I’ve asked her to expand my rules to include things I do that annoy her. She’s resisted enforcing them. Since she’s in charge, it’s her decision what she chooses to implement. My behavior has improved, and I don’t earn spankings often. We’ve decided that I can get “just because” spankings when I haven’t broken a specific rule in a while. These are the same as punishment spankings. We haven’t done this yet, but when Mrs. Lion announces I have one coming, I’m sure I will dread it.

like a lamb to slaughter

This brings up an interesting question: Even though I want spankings, why would I meekly expose my bare bottom when I know I will be howling in pain? It seems counter-intuitive. The reason is embarrassingly simple. I’m turned on thinking about being spanked. My sexual reaction to the idea of spanking marches me willingly to the gallows. Stupid lion! I’m sure this amuses Mrs. Lion.

My sexual connection to spanking also drives me to encourage her to become a more effective spanker. Even though I know that I will hate the experience, I want her to push me further.

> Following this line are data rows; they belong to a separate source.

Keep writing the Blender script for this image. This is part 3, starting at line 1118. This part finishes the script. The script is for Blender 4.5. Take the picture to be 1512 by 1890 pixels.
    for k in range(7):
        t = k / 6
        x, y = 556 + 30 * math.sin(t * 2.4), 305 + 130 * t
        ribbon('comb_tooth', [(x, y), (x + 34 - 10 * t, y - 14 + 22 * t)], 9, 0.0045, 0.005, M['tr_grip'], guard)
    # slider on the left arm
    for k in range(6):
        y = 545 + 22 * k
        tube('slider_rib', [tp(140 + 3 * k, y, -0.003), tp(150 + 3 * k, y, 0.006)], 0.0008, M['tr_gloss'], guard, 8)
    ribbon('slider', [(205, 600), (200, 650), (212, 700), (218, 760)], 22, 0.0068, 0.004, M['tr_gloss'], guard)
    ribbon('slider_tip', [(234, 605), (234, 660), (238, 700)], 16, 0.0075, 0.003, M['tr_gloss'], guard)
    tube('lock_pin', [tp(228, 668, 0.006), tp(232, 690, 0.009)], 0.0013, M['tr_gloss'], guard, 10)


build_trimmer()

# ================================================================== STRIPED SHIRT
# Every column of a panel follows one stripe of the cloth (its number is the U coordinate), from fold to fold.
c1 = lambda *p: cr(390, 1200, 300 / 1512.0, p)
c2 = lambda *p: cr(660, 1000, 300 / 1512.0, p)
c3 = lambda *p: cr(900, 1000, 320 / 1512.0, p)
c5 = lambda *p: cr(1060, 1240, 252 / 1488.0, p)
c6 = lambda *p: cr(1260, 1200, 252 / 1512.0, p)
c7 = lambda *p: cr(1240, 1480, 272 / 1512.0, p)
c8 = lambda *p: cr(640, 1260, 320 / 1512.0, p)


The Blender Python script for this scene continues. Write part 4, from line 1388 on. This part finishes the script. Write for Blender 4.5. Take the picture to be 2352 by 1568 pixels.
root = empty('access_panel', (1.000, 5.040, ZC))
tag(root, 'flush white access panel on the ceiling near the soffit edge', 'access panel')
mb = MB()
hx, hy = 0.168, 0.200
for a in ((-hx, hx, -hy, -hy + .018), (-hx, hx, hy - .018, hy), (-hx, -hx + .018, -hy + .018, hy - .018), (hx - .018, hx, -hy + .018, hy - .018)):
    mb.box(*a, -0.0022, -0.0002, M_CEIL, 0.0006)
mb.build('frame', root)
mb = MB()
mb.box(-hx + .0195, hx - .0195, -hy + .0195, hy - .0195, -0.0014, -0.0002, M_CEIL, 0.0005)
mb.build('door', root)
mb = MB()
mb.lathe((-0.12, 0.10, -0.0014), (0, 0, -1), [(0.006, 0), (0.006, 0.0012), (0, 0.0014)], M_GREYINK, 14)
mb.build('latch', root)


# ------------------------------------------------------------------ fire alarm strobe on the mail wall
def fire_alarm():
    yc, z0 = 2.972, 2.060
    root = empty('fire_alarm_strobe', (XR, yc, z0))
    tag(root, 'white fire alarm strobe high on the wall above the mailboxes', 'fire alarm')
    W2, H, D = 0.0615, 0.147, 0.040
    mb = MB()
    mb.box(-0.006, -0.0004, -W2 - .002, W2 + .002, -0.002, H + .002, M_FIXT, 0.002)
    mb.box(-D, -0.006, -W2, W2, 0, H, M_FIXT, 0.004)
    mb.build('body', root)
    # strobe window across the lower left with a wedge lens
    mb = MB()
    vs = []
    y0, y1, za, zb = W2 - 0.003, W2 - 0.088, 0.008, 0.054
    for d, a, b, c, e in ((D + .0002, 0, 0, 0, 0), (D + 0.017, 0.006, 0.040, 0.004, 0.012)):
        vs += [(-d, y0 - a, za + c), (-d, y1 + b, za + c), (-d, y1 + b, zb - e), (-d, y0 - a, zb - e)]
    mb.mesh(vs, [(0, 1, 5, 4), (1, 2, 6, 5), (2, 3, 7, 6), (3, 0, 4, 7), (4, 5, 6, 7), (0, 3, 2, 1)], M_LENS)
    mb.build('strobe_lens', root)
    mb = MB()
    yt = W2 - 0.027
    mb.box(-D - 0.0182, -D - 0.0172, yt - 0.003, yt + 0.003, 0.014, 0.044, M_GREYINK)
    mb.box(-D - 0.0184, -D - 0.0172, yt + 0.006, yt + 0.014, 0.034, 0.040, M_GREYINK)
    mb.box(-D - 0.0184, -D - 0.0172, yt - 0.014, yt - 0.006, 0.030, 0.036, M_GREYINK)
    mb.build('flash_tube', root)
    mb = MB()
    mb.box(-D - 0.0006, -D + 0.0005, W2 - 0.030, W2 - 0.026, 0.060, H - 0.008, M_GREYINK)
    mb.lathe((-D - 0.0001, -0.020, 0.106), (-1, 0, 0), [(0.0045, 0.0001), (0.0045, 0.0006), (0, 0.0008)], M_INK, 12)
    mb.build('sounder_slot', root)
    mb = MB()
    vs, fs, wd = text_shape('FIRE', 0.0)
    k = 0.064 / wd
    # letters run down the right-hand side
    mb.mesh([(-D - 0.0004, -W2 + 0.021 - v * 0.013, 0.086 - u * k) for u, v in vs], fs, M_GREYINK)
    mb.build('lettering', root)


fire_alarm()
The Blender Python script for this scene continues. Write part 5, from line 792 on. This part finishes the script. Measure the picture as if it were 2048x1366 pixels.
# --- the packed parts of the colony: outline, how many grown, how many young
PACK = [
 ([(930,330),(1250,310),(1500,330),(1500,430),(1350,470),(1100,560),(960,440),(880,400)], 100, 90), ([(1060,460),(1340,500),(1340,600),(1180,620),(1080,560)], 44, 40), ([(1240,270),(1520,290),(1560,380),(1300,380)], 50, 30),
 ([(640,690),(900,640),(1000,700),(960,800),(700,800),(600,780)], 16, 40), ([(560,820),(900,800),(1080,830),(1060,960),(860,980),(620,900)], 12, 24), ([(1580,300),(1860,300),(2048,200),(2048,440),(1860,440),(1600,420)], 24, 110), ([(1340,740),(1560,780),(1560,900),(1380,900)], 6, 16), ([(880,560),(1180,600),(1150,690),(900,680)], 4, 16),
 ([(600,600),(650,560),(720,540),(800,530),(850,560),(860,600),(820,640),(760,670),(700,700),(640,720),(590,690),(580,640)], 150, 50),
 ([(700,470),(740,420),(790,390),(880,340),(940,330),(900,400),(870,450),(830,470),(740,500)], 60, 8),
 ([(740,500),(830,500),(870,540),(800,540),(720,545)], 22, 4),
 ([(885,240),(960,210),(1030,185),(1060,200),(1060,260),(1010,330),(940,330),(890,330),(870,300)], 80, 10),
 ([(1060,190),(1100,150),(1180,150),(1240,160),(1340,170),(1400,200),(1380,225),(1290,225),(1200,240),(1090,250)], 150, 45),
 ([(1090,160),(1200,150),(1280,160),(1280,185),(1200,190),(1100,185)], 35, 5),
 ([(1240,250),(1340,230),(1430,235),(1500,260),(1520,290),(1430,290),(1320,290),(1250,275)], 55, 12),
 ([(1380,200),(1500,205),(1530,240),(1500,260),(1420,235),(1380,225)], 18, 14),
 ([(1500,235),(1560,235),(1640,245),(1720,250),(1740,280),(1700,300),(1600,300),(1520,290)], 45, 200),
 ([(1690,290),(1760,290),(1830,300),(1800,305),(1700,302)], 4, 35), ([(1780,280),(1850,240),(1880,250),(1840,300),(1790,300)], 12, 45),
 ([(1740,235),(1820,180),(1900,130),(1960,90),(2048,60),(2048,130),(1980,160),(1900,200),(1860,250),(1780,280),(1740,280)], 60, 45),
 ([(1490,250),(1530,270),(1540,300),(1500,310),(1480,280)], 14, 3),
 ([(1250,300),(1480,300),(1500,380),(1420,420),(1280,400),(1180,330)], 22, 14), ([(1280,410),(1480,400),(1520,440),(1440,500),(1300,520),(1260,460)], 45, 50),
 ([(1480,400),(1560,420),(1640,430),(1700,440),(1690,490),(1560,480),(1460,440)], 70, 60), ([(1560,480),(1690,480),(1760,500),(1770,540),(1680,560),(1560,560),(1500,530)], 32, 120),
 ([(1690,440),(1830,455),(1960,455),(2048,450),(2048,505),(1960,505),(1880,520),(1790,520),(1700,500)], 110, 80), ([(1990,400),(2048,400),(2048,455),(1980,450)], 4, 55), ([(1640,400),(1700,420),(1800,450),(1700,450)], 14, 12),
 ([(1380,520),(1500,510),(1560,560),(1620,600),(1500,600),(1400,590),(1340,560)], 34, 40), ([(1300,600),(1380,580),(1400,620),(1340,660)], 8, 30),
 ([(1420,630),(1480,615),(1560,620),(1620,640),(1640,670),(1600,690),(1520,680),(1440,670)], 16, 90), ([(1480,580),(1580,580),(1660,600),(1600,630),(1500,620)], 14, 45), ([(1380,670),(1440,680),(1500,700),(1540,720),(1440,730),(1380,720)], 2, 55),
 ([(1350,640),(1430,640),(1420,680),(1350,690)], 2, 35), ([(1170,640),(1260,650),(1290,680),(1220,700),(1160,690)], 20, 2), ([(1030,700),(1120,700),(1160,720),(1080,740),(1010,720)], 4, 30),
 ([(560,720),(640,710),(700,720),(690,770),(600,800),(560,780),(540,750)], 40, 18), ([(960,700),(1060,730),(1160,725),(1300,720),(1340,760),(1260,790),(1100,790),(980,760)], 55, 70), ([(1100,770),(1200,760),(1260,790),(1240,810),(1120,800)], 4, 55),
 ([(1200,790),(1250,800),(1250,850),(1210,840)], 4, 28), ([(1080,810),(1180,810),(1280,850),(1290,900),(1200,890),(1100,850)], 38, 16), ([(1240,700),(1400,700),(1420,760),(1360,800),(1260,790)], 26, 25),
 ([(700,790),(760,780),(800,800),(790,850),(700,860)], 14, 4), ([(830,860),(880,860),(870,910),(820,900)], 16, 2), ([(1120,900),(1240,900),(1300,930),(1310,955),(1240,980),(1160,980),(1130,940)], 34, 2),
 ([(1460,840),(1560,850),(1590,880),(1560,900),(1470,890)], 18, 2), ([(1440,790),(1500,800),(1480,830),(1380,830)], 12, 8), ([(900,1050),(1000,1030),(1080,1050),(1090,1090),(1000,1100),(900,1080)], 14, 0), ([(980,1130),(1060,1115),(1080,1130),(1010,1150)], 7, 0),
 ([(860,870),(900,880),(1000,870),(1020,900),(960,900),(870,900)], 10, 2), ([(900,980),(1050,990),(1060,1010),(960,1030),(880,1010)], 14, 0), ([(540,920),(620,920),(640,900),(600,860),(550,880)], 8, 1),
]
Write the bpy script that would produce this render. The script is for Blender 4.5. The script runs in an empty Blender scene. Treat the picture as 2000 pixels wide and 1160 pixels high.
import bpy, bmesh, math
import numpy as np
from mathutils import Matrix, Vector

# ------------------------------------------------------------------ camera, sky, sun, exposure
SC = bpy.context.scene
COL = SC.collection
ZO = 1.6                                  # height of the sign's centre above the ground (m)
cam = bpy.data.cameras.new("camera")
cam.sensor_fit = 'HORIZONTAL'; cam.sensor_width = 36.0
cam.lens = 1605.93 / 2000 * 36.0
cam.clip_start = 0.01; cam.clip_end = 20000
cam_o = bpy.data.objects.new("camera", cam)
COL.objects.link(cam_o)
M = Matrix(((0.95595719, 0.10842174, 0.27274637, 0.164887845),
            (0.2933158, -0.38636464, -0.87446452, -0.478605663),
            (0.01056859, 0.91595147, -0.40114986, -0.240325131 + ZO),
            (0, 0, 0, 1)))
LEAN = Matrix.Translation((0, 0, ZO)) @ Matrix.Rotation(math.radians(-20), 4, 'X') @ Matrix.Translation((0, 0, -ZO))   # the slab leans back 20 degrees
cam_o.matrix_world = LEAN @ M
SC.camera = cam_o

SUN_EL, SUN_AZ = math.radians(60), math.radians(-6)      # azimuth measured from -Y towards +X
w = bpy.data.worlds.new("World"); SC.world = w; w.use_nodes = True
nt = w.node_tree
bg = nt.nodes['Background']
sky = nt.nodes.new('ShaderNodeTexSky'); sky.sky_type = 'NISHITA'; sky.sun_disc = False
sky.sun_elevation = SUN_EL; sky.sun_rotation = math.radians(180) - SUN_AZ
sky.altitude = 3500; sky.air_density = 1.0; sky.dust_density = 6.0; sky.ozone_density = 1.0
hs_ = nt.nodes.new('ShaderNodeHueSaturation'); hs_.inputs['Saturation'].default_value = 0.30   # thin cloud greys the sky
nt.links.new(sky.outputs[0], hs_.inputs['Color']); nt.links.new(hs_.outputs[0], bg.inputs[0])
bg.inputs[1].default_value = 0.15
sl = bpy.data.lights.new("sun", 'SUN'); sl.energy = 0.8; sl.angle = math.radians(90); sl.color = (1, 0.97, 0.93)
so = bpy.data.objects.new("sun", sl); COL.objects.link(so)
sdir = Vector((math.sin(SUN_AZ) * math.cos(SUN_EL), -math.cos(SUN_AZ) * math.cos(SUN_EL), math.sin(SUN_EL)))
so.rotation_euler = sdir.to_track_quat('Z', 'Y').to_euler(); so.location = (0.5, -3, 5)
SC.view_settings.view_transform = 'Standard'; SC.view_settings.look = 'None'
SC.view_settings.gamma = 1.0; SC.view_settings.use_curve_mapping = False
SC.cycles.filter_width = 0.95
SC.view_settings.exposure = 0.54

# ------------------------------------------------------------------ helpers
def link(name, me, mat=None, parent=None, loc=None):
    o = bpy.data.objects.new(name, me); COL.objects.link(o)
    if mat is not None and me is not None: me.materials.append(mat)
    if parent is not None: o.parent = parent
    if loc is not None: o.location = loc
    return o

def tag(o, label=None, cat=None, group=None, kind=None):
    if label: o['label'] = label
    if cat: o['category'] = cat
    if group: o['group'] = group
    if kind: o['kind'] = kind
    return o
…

Foolish lion! I know I will be sorry as I bend over the spanking pillow to receive a paddling. It doesn’t matter. I want an authentic experience.

That’s the key to understanding what I want. I’m asking for authentic adult spankings. I want them associated with behavioral offenses that Mrs. Lion catches. If I manage to avoid breaking any rules for more than a week or two, then I want a spanking as a reminder of why I need to continue to behave well. Mrs. Lion is in charge in the sense that she can make any rules she wishes, and she can punish me for any reason she feels I need correction. She doesn’t have to run my life or start a new career as a lion tamer.